VincentG wrote: ↑Tue Mar 19, 2024 2:59 pm
I look at heat as a continuous flow of energy. Trying to stop, convert, or alter it is like fighting the flow of a river. Instead, extracting energy while maintaining the flow is how I see it. In that respect, heat rejection to the sink is part of maintaining that flow.
Well, you've stated the argument for Caloric theory.
However, taking a thermocline as an example.
In this video, there is virtually no mixing between the hot and cold water. Far from being unstoppable, the "flow" between the hot fluid on top and the cold fluid on the bottom is, well, non existent.
https://youtu.be/wqtFeAvDOwk?si=-WTRV3tBW-Q6Ee7V
Infact if you heat a water bath, or the air in a room, the hot air will rise and the cold air will fall, separating into layers.
Separating!
There is no intrinsic "flow" between "hot" and "cold" to maintain or intercept to extract energy.

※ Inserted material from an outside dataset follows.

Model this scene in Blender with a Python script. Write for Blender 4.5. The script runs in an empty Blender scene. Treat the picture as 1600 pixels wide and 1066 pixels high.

Generally a Stirling engine will
FORCE air against a hot surface using a displacer to get the air to heat up and expand.
As the air is FORCED to heat up and expand, the expansion drives the power piston. No "flow" of energy is being harnessed.
Some of the energy of this expansion of air is used to move the displacer to drive the cold air that just gave up its energy back into the hot plate again, to repeat the process of
FORCED heating.
I've done a lot of experiments trying to run a Stirling engine on ice, with ice on the bottom.
I was very surprised and puzzled to find that this did not work very well.
It is better to have the heat on the bottom, then natural convection will do some of the work of the displacer.
If an engine is left with ice on the bottom too long it will become very difficult to even get it started.
The tendency for heat to "naturally flow" from hot to cold just does not exist. It's complete mythology.
Heat will travel through certain materials at some rate, fast or slow, depending on the material, but in general heat dispersal is random in all directions, or often, as in a thermocline, hot and cold materials may actually separate and remain isolated.
This is what happens when a Stirling engine is placed on top of ice. The displacer has to work HARDER to push cold air UP. The cold air always wants to sink back down or STAY down, and the engine will have to labor harder and it will run more slowly.
So, in practice, heat engines are almost always heated from the bottom so the difference in air density, resulting in convection can help with the FORCED heating of the air.
Sorry Tesla, just "digging a cold hole" to let the heat "flow in" and then intercepting that flow doesn't actually work.
Not only is heat not a fluid, it doesn't "flow" like a fluid to a "cold reservoir" either.
It mostly just sits there.
Getting the air to heat up and expand actually involves an expenditure of some energy. THEN as the air expands, some additional energy can be harvested from the resulting
molecular repulsion.
We are harvesting energy from the molecular attraction and repulsion that results as a consequence of the FORCED heating and cooling.
The whole idea that a "heat engine" works by intercepting a natural "flow" of heat, like a water wheel in a river is poppycock.